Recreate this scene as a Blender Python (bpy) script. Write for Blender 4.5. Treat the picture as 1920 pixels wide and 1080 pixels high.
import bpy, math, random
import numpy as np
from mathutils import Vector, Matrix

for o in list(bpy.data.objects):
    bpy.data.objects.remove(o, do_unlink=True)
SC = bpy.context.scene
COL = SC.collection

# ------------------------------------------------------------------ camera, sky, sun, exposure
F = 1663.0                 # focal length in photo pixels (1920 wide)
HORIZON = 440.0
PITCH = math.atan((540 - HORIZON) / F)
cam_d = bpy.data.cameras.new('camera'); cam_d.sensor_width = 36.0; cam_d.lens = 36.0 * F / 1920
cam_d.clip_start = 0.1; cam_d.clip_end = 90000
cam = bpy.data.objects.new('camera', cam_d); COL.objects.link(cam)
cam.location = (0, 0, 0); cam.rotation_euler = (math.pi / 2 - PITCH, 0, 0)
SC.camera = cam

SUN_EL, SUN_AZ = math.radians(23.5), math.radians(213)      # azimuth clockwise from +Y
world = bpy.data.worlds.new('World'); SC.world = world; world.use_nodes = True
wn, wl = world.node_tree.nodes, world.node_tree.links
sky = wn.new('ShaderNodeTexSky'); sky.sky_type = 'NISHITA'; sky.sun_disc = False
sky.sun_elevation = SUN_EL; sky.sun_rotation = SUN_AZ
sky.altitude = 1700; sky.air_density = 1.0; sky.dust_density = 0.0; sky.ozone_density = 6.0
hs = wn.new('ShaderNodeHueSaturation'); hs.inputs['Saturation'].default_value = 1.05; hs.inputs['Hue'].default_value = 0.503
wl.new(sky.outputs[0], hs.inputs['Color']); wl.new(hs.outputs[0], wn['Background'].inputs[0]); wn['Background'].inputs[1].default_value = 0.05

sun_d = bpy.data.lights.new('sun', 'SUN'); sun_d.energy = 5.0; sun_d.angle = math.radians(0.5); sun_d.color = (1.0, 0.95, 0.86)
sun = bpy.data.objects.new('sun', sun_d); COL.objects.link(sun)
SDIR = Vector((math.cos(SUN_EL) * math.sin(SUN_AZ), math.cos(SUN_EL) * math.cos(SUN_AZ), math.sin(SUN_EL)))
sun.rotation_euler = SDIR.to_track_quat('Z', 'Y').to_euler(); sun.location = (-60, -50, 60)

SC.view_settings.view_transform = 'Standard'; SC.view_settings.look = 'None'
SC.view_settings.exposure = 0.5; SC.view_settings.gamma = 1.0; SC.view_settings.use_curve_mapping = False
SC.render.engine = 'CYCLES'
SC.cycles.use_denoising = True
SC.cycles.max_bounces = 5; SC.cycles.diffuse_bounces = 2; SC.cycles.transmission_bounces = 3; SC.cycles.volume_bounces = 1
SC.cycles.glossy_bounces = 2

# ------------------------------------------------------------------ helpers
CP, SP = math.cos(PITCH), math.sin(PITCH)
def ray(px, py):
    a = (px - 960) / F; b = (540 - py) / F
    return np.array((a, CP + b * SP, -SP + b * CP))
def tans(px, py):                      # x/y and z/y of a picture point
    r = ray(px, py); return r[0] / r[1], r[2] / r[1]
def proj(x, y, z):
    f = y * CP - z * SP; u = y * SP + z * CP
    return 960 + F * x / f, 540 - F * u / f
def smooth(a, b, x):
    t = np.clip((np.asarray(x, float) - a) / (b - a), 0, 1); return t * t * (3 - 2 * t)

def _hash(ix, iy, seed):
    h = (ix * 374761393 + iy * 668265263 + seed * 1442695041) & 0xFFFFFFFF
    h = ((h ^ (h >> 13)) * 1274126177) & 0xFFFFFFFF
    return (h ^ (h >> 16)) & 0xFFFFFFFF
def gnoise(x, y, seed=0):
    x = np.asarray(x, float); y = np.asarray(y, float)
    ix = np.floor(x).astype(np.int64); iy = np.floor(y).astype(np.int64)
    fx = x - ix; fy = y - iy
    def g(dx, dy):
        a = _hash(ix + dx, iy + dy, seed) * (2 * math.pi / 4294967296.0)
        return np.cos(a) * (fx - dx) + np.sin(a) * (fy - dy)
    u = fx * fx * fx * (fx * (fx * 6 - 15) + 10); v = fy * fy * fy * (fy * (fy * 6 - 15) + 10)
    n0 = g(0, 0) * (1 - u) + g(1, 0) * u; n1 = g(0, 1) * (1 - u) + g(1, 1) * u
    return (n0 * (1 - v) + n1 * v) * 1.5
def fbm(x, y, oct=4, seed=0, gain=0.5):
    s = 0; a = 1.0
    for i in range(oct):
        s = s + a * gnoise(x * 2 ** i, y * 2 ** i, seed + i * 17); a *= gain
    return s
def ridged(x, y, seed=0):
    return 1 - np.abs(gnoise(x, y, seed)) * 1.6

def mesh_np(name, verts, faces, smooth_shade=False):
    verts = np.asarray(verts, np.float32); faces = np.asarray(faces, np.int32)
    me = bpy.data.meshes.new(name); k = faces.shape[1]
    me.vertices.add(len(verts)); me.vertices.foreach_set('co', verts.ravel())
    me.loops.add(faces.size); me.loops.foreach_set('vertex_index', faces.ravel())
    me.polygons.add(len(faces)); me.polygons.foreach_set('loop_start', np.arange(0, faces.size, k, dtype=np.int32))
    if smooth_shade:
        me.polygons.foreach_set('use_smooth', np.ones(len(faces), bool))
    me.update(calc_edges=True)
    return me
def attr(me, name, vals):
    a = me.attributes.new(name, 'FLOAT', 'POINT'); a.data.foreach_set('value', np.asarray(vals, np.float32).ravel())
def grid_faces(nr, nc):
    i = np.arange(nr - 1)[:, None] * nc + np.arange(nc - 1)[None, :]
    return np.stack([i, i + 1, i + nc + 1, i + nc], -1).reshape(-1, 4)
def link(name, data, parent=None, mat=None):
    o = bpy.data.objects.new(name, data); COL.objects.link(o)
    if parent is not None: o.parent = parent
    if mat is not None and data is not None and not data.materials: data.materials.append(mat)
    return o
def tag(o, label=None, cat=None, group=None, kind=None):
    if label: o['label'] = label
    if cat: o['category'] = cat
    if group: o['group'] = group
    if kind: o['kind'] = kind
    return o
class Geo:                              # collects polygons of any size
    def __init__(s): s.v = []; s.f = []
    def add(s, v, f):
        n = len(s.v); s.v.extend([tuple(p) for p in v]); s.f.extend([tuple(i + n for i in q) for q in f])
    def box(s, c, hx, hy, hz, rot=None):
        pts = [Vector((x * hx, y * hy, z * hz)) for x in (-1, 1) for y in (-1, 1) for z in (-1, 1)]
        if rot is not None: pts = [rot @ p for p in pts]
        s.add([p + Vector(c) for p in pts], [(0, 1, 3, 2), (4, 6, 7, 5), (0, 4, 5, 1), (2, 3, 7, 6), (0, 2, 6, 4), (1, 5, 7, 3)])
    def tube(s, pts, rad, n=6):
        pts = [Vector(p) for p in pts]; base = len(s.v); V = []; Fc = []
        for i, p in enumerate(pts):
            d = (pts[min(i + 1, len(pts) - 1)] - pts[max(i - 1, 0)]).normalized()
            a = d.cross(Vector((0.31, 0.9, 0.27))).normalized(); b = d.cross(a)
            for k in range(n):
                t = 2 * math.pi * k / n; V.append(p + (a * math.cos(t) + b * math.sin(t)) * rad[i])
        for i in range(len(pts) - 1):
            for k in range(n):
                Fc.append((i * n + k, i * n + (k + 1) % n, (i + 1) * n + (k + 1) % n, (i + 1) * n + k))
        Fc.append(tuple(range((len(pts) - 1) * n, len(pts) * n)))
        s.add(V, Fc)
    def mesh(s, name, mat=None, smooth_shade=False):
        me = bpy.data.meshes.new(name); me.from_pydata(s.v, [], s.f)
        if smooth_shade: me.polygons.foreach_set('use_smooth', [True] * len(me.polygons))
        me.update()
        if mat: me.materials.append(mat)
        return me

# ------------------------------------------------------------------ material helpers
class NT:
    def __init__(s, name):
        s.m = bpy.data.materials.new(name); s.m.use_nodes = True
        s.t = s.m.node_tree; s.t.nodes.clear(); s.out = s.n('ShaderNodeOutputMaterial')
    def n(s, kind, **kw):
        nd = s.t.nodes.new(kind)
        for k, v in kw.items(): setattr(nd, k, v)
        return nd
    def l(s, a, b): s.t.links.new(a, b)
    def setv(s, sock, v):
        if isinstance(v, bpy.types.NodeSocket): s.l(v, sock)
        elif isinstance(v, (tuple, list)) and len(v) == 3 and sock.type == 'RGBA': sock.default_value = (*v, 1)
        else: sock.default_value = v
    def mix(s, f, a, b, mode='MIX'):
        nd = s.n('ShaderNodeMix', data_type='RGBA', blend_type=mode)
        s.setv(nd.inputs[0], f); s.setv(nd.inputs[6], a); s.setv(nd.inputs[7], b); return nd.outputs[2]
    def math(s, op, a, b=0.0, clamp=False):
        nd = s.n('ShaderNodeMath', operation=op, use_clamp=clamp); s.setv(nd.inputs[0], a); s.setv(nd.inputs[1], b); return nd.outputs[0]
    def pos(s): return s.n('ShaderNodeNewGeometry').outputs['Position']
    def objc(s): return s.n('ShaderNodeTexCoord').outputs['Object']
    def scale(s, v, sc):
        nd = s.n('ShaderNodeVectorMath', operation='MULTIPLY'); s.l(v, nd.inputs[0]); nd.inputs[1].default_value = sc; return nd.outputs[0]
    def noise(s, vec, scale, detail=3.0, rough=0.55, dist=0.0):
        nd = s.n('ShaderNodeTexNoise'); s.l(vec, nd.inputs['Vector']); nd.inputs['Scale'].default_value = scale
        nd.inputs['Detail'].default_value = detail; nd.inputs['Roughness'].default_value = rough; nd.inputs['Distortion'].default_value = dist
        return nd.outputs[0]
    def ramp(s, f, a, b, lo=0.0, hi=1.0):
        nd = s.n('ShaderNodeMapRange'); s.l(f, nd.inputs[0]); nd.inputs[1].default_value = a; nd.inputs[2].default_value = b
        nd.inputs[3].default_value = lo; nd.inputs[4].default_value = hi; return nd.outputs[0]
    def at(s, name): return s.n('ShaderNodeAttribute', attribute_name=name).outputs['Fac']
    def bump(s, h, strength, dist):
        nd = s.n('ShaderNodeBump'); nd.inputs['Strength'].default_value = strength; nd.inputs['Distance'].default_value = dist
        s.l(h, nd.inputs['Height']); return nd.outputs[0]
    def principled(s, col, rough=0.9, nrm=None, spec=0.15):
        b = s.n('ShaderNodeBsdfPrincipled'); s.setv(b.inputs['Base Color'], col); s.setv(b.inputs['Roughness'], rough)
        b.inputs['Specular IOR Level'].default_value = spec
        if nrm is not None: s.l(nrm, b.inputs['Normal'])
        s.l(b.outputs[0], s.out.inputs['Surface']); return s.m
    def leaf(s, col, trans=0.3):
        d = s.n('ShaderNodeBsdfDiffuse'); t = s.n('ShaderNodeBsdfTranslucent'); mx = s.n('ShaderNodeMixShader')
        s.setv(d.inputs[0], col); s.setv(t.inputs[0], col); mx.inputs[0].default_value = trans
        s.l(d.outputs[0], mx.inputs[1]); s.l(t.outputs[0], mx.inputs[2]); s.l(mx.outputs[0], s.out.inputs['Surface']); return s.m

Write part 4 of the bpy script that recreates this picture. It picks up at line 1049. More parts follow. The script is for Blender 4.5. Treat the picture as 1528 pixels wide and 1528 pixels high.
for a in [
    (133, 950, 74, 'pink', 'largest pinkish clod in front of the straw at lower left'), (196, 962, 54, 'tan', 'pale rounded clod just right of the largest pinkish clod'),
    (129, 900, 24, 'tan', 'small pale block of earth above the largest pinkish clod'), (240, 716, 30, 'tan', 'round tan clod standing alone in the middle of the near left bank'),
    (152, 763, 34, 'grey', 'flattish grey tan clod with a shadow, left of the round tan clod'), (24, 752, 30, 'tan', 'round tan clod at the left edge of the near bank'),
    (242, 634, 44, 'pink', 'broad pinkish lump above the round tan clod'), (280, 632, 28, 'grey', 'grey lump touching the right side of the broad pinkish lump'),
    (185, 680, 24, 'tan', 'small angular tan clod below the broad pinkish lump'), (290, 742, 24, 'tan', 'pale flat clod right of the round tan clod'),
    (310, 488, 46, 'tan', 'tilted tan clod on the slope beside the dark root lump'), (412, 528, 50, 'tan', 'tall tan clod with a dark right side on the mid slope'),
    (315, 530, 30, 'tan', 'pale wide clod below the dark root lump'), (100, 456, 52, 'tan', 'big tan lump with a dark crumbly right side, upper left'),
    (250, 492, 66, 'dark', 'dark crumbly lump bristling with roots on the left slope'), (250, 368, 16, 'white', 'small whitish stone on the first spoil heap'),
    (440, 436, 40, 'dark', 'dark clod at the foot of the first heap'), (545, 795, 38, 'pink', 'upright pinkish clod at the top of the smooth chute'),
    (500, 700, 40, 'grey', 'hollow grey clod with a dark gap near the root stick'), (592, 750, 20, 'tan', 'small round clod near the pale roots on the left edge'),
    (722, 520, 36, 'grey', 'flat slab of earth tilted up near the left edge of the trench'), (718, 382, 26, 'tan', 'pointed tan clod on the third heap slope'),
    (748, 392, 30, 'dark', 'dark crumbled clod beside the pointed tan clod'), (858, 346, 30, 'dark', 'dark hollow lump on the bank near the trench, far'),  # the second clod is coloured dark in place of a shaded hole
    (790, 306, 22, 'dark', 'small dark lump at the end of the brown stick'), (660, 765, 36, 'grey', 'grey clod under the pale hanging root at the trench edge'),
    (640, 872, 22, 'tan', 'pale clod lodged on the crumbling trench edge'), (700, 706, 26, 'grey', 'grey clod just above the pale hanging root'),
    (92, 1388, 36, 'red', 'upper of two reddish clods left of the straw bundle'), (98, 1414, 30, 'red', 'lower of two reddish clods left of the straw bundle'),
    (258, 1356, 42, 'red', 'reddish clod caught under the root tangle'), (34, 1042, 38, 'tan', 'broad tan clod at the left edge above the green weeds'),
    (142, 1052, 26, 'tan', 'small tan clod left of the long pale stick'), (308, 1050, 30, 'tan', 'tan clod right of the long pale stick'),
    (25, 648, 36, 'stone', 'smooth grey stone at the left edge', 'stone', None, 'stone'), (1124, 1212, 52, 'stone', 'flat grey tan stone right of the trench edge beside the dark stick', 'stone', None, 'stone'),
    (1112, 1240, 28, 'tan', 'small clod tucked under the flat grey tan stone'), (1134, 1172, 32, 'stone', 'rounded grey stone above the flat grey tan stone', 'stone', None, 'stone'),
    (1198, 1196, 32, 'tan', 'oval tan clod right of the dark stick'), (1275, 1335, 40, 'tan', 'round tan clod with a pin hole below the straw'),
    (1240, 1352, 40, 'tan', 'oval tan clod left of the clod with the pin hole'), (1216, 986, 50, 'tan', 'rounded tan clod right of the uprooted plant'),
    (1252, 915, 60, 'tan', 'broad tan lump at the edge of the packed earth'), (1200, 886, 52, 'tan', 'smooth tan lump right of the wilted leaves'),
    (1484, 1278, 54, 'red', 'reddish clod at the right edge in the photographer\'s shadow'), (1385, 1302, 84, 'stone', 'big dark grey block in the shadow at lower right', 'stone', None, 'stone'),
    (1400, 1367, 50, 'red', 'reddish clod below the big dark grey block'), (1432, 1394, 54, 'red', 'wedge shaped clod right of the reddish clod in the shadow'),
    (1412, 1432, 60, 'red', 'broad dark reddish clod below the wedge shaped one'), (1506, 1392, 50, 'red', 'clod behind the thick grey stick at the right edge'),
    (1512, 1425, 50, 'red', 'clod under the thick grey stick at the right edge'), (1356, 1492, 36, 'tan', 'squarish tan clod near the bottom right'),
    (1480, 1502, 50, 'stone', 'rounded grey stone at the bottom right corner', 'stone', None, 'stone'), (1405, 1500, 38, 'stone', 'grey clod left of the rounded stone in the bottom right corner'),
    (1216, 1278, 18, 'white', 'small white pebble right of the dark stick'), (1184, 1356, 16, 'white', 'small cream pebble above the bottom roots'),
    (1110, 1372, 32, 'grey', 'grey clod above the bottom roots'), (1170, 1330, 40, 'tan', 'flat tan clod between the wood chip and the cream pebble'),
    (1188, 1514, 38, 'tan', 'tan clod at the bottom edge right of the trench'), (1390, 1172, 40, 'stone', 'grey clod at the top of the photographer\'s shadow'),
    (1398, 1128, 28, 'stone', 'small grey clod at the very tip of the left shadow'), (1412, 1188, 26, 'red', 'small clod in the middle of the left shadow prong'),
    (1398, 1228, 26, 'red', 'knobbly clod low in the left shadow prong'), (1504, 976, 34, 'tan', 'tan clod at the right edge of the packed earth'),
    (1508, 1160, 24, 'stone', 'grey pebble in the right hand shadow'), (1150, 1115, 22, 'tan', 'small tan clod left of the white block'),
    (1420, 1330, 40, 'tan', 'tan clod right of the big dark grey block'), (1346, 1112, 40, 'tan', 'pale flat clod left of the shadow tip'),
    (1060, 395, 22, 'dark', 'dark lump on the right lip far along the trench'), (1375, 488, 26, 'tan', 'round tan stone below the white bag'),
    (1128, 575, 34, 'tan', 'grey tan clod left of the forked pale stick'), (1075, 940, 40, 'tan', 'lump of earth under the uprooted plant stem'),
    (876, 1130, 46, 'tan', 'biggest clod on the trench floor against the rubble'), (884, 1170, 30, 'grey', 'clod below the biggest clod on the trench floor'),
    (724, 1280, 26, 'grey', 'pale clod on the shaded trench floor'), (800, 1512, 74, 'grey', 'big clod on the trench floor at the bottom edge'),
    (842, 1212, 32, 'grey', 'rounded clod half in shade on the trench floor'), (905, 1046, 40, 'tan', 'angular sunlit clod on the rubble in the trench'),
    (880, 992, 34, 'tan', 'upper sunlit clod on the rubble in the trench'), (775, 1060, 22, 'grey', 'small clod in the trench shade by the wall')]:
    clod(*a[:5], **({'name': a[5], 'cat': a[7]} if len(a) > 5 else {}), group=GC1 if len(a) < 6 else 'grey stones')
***
*Aim of the task*
Up to and including the line that holds "wn['Background'].inputs[1].default_value = 0.05", reproduce the records above exactly from their first line, and give nothing else.

*Written response*
Recreate this scene as a Blender Python (bpy) script. Write for Blender 4.5. Treat the picture as 1920 pixels wide and 1080 pixels high.
import bpy, math, random
import numpy as np
from mathutils import Vector, Matrix

for o in list(bpy.data.objects):
    bpy.data.objects.remove(o, do_unlink=True)
SC = bpy.context.scene
COL = SC.collection

# ------------------------------------------------------------------ camera, sky, sun, exposure
F = 1663.0                 # focal length in photo pixels (1920 wide)
HORIZON = 440.0
PITCH = math.atan((540 - HORIZON) / F)
cam_d = bpy.data.cameras.new('camera'); cam_d.sensor_width = 36.0; cam_d.lens = 36.0 * F / 1920
cam_d.clip_start = 0.1; cam_d.clip_end = 90000
cam = bpy.data.objects.new('camera', cam_d); COL.objects.link(cam)
cam.location = (0, 0, 0); cam.rotation_euler = (math.pi / 2 - PITCH, 0, 0)
SC.camera = cam

SUN_EL, SUN_AZ = math.radians(23.5), math.radians(213)      # azimuth clockwise from +Y
world = bpy.data.worlds.new('World'); SC.world = world; world.use_nodes = True
wn, wl = world.node_tree.nodes, world.node_tree.links
sky = wn.new('ShaderNodeTexSky'); sky.sky_type = 'NISHITA'; sky.sun_disc = False
sky.sun_elevation = SUN_EL; sky.sun_rotation = SUN_AZ
sky.altitude = 1700; sky.air_density = 1.0; sky.dust_density = 0.0; sky.ozone_density = 6.0
hs = wn.new('ShaderNodeHueSaturation'); hs.inputs['Saturation'].default_value = 1.05; hs.inputs['Hue'].default_value = 0.503
wl.new(sky.outputs[0], hs.inputs['Color']); wl.new(hs.outputs[0], wn['Background'].inputs[0]); wn['Background'].inputs[1].default_value = 0.05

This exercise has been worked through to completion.